Driver Fatigue and Bus Collisions

MQT on 2018-05-17
Session date: 
May 17, 2018
Question By: 
Caroline Pidgeon
Liberal Democrats
Asked Of: 
The Mayor


According to TfL's own data over the 10-year period 1 April 2007 to 31 March 2017, TfL has recorded 249,835 collisions involving TfL buses, 161 which have resulted in fatalities. In how many of these collisions was driver fatigue recorded as a factor or contributing cause?


Answer for Driver Fatigue and Bus Collisions

Answer for Driver Fatigue and Bus Collisions

Answered By: 
The Mayor

The dataset referred to in the question is Transport for London's (TfL's) Incident Reporting Information System (IRIS), through which bus operators report incidents around the time they occur. Fatigue has not been highlighted as a factor in any of the collisions in this dataset. Factors are only recorded at the time of the incident in this dataset. 

TfL also uses separate police STATS19 data, which records collisions resulting in personal injury within 30 days of the incident. This combines buses and coaches into a single vehicle category. Of the 19,994 personal injury collisions recorded in STATS19 involving a bus or coach in the time period specified, 86 were coded with a contributory factor of driver fatigue though this factor can apply to any driver involved in the collisions, not necessarily the bus driver.  None of the 158 fatal collisions recorded in STATS19 were coded with this factor.
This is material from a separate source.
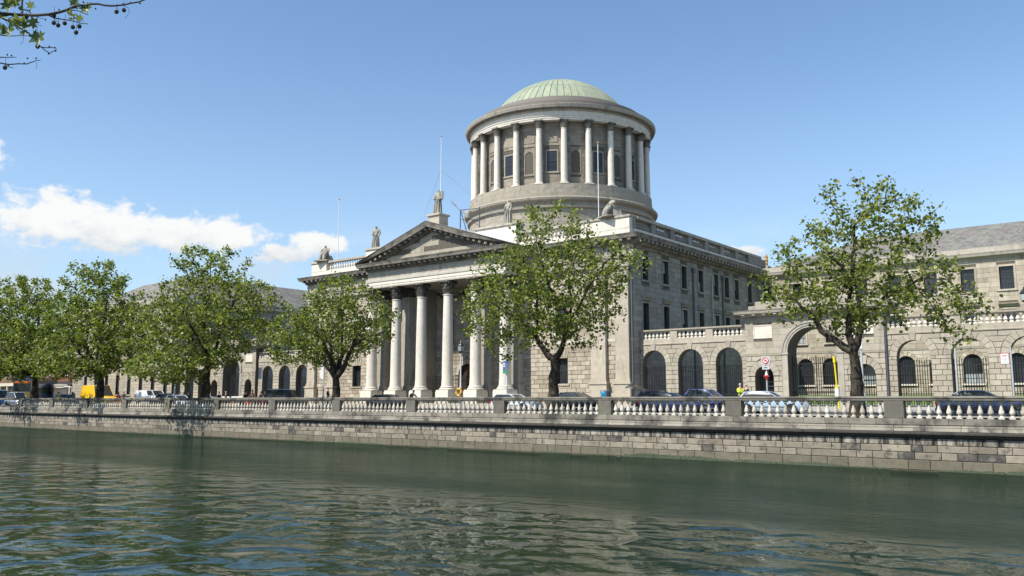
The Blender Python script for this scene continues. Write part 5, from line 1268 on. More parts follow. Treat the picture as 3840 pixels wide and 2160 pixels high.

As set out in my response to Mayor's Question 2018/1131, TfL takes fatigue management seriously and, as part of its response to the learning from the investigation into the over-turning of the tram at Sandilands, is reviewing fatigue management systems at all its Surface Transport operations contractors. This includes procuring independent research into bus driver fatigue, which will help look at whether this is an issue in London and what action might be needed. TfL also recently held a fatigue management workshop with its bus operators.